[Goal of the exercise] Output the data word for word, dropping every image.

--- Collected material ---

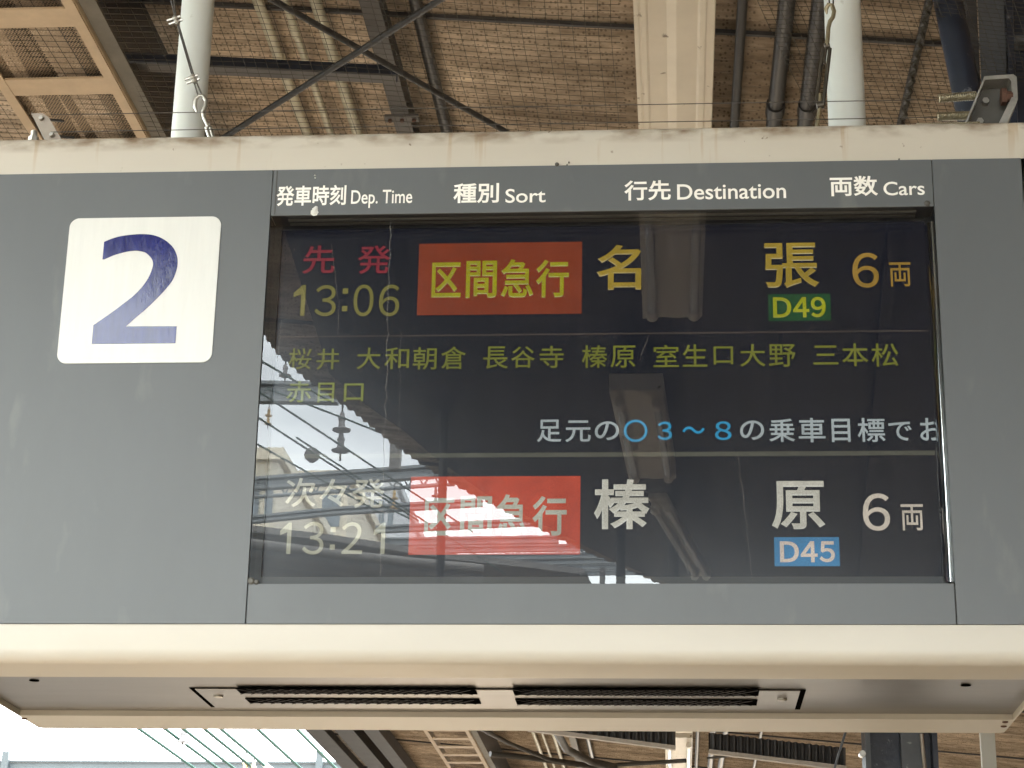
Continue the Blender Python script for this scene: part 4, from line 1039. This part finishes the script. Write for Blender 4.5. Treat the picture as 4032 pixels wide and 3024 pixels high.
# buildings
def building(u0, u1, vtop, y, m, label, rows_, cols_):
    a, c = refl_y(u0, vtop, y), refl_y(u1, vtop, y)
    x0, x1 = min(a.x, c.x), max(a.x, c.x); zt = a.z
    t = thing('building', ((x0 + x1) / 2, a.y - 6, -1.1), label, 'building', 'town buildings beyond the tracks')
    MB().box(x0, x1, a.y - 12, a.y, -1.1, zt).build('wall', M[m], t)
    MB().box(x0 - 0.2, x1 + 0.2, a.y - 12.2, a.y + 0.2, zt + 0.001, zt + 0.4).build('roof_edge', M[m], t)
    for r_ in range(rows_):
        for k in range(cols_):
            w = (x1 - x0) / cols_; xx = x0 + w * (k + 0.22); zz = zt - 1.9 - r_ * 3.0
            MB().box(xx, xx + w * 0.56, a.y + 0.002, a.y + 0.06, zz, zz + 1.3).build('window', M['bld_glass'], t)
building(880, 1095, 1815, 60, 'bld_beige', 'reflected tall beige building at the display left edge', 4, 4)
building(1120, 1372, 1895, 75, 'bld_beige', 'reflected beige building behind the lattice girder', 2, 2)
building(1380, 1560, 1925, 90, 'bld_white', 'reflected white building beside the second departure words', 3, 5)
# unseen canopy slab on the left, added to cut sky light on the sign
nc = thing('sky_block_canopy', (-11.5, 10, 4.4), 'long brown canopy slab added out of view across the tracks to block sky light', 'canopy roof')
MB().box(-15.5, -5.3, -45, 85, 3.95, 4.07).build('roof_slab', M['opp_roof'], nc)
for k in range(9):
    MB().tube([(-11.5, -40 + k * 14, -1.1), (-11.5, -40 + k * 14, 3.949)], 0.12, 14).build('post', M['navy'], nc, smooth=40)
structure(MB().box(-14, -9, -60, 80, -1.099, 0.0).build('platform', M['concrete']))
ob = thing('sky_block_building', (-27, -20, -1.1), 'long pale building added out of view at left to block sky light', 'building')  # unseen block with window bands, added to keep sky light off the sign face
MB().box(-34, -20, -58, 14, -1.1, 24).build('wall', M['bld_beige'], ob)
for r_ in range(6):
    MB().box(-20 + 0.002, -19.92, -56, 12, 1.5 + r_ * 3.2, 3.1 + r_ * 3.2).build('window_band', M['bld_glass'], ob)
# unseen wall on the right, added to block light
t = MB().box(6.55, 6.75, -20, 30, 0, 3.95).build('light_block_wall', M['wall_brown'])
solo(t, 'brown wall added out of view at right to block light', 'wall')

---

[Completed task]
Continue the Blender Python script for this scene: part 4, from line 1039. This part finishes the script. Write for Blender 4.5. Treat the picture as 4032 pixels wide and 3024 pixels high.
# buildings
def building(u0, u1, vtop, y, m, label, rows_, cols_):
    a, c = refl_y(u0, vtop, y), refl_y(u1, vtop, y)
    x0, x1 = min(a.x, c.x), max(a.x, c.x); zt = a.z
    t = thing('building', ((x0 + x1) / 2, a.y - 6, -1.1), label, 'building', 'town buildings beyond the tracks')
    MB().box(x0, x1, a.y - 12, a.y, -1.1, zt).build('wall', M[m], t)
    MB().box(x0 - 0.2, x1 + 0.2, a.y - 12.2, a.y + 0.2, zt + 0.001, zt + 0.4).build('roof_edge', M[m], t)
    for r_ in range(rows_):
        for k in range(cols_):
            w = (x1 - x0) / cols_; xx = x0 + w * (k + 0.22); zz = zt - 1.9 - r_ * 3.0
            MB().box(xx, xx + w * 0.56, a.y + 0.002, a.y + 0.06, zz, zz + 1.3).build('window', M['bld_glass'], t)
building(880, 1095, 1815, 60, 'bld_beige', 'reflected tall beige building at the display left edge', 4, 4)
building(1120, 1372, 1895, 75, 'bld_beige', 'reflected beige building behind the lattice girder', 2, 2)
building(1380, 1560, 1925, 90, 'bld_white', 'reflected white building beside the second departure words', 3, 5)
# unseen canopy slab on the left, added to cut sky light on the sign
nc = thing('sky_block_canopy', (-11.5, 10, 4.4), 'long brown canopy slab added out of view across the tracks to block sky light', 'canopy roof')
MB().box(-15.5, -5.3, -45, 85, 3.95, 4.07).build('roof_slab', M['opp_roof'], nc)
for k in range(9):
    MB().tube([(-11.5, -40 + k * 14, -1.1), (-11.5, -40 + k * 14, 3.949)], 0.12, 14).build('post', M['navy'], nc, smooth=40)
structure(MB().box(-14, -9, -60, 80, -1.099, 0.0).build('platform', M['concrete']))
ob = thing('sky_block_building', (-27, -20, -1.1), 'long pale building added out of view at left to block sky light', 'building')  # unseen block with window bands, added to keep sky light off the sign face
MB().box(-34, -20, -58, 14, -1.1, 24).build('wall', M['bld_beige'], ob)
for r_ in range(6):
    MB().box(-20 + 0.002, -19.92, -56, 12, 1.5 + r_ * 3.2, 3.1 + r_ * 3.2).build('window_band', M['bld_glass'], ob)
# unseen wall on the right, added to block light
t = MB().box(6.55, 6.75, -20, 30, 0, 3.95).build('light_block_wall', M['wall_brown'])
solo(t, 'brown wall added out of view at right to block light', 'wall')